**Task to carry out**
Would you restate all the data that follows, word for word?

═════ Data shown

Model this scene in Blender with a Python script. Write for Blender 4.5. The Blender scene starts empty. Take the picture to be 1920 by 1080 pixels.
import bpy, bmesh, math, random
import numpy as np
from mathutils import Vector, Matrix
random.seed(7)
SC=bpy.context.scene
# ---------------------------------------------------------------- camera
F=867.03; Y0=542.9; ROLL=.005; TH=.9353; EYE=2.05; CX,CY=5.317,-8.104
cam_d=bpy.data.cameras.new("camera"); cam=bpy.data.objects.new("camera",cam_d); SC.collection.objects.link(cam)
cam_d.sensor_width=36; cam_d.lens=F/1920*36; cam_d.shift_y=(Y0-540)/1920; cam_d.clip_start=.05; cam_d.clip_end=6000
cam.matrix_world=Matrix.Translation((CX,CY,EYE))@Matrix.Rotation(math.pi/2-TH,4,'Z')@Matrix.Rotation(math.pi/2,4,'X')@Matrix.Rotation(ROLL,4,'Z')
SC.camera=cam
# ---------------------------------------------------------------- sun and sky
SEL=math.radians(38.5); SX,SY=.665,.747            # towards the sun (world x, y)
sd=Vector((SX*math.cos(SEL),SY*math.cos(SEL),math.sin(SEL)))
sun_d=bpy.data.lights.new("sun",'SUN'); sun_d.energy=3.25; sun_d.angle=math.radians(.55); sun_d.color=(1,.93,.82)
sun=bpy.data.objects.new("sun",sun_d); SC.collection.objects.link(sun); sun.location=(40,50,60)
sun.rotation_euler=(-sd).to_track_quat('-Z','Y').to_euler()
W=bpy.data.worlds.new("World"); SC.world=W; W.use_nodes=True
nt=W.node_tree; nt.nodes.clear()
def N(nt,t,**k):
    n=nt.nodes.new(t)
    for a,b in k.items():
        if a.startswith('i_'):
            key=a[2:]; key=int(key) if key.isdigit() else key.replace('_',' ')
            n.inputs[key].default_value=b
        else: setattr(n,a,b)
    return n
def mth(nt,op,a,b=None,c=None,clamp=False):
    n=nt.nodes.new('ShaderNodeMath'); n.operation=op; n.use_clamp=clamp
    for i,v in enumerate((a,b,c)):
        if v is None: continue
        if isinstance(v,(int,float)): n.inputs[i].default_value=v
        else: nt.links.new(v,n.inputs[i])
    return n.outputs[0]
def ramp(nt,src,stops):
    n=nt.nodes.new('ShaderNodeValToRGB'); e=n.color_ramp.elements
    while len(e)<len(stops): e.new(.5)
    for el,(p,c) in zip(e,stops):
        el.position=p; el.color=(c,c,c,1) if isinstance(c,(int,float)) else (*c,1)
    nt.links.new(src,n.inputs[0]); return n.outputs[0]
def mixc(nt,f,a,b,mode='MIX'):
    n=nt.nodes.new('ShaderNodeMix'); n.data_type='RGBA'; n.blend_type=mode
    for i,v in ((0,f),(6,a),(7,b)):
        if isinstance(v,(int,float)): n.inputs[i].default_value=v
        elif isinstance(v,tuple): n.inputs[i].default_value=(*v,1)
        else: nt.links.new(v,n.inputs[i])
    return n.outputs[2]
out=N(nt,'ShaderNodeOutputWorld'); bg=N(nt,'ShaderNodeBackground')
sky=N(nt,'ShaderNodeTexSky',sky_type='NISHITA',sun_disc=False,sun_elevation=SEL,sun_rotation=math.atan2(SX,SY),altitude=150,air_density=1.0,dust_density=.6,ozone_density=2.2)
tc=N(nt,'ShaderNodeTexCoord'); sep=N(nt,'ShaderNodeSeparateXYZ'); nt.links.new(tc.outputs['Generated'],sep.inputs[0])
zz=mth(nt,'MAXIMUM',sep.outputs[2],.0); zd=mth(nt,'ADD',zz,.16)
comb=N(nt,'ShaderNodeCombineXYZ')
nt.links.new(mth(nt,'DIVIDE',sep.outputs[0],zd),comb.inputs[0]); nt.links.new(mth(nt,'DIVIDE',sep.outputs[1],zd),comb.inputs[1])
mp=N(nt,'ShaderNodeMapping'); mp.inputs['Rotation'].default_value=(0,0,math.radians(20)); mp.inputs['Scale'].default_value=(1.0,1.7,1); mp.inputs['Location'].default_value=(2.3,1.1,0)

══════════

**Solution for this problem**
Model this scene in Blender with a Python script. Write for Blender 4.5. The Blender scene starts empty. Take the picture to be 1920 by 1080 pixels.
import bpy, bmesh, math, random
import numpy as np
from mathutils import Vector, Matrix
random.seed(7)
SC=bpy.context.scene
# ---------------------------------------------------------------- camera
F=867.03; Y0=542.9; ROLL=.005; TH=.9353; EYE=2.05; CX,CY=5.317,-8.104
cam_d=bpy.data.cameras.new("camera"); cam=bpy.data.objects.new("camera",cam_d); SC.collection.objects.link(cam)
cam_d.sensor_width=36; cam_d.lens=F/1920*36; cam_d.shift_y=(Y0-540)/1920; cam_d.clip_start=.05; cam_d.clip_end=6000
cam.matrix_world=Matrix.Translation((CX,CY,EYE))@Matrix.Rotation(math.pi/2-TH,4,'Z')@Matrix.Rotation(math.pi/2,4,'X')@Matrix.Rotation(ROLL,4,'Z')
SC.camera=cam
# ---------------------------------------------------------------- sun and sky
SEL=math.radians(38.5); SX,SY=.665,.747            # towards the sun (world x, y)
sd=Vector((SX*math.cos(SEL),SY*math.cos(SEL),math.sin(SEL)))
sun_d=bpy.data.lights.new("sun",'SUN'); sun_d.energy=3.25; sun_d.angle=math.radians(.55); sun_d.color=(1,.93,.82)
sun=bpy.data.objects.new("sun",sun_d); SC.collection.objects.link(sun); sun.location=(40,50,60)
sun.rotation_euler=(-sd).to_track_quat('-Z','Y').to_euler()
W=bpy.data.worlds.new("World"); SC.world=W; W.use_nodes=True
nt=W.node_tree; nt.nodes.clear()
def N(nt,t,**k):
    n=nt.nodes.new(t)
    for a,b in k.items():
        if a.startswith('i_'):
            key=a[2:]; key=int(key) if key.isdigit() else key.replace('_',' ')
            n.inputs[key].default_value=b
        else: setattr(n,a,b)
    return n
def mth(nt,op,a,b=None,c=None,clamp=False):
    n=nt.nodes.new('ShaderNodeMath'); n.operation=op; n.use_clamp=clamp
    for i,v in enumerate((a,b,c)):
        if v is None: continue
        if isinstance(v,(int,float)): n.inputs[i].default_value=v
        else: nt.links.new(v,n.inputs[i])
    return n.outputs[0]
def ramp(nt,src,stops):
    n=nt.nodes.new('ShaderNodeValToRGB'); e=n.color_ramp.elements
    while len(e)<len(stops): e.new(.5)
    for el,(p,c) in zip(e,stops):
        el.position=p; el.color=(c,c,c,1) if isinstance(c,(int,float)) else (*c,1)
    nt.links.new(src,n.inputs[0]); return n.outputs[0]
def mixc(nt,f,a,b,mode='MIX'):
    n=nt.nodes.new('ShaderNodeMix'); n.data_type='RGBA'; n.blend_type=mode
    for i,v in ((0,f),(6,a),(7,b)):
        if isinstance(v,(int,float)): n.inputs[i].default_value=v
        elif isinstance(v,tuple): n.inputs[i].default_value=(*v,1)
        else: nt.links.new(v,n.inputs[i])
    return n.outputs[2]
out=N(nt,'ShaderNodeOutputWorld'); bg=N(nt,'ShaderNodeBackground')
sky=N(nt,'ShaderNodeTexSky',sky_type='NISHITA',sun_disc=False,sun_elevation=SEL,sun_rotation=math.atan2(SX,SY),altitude=150,air_density=1.0,dust_density=.6,ozone_density=2.2)
tc=N(nt,'ShaderNodeTexCoord'); sep=N(nt,'ShaderNodeSeparateXYZ'); nt.links.new(tc.outputs['Generated'],sep.inputs[0])
zz=mth(nt,'MAXIMUM',sep.outputs[2],.0); zd=mth(nt,'ADD',zz,.16)
comb=N(nt,'ShaderNodeCombineXYZ')
nt.links.new(mth(nt,'DIVIDE',sep.outputs[0],zd),comb.inputs[0]); nt.links.new(mth(nt,'DIVIDE',sep.outputs[1],zd),comb.inputs[1])
mp=N(nt,'ShaderNodeMapping'); mp.inputs['Rotation'].default_value=(0,0,math.radians(20)); mp.inputs['Scale'].default_value=(1.0,1.7,1); mp.inputs['Location'].default_value=(2.3,1.1,0)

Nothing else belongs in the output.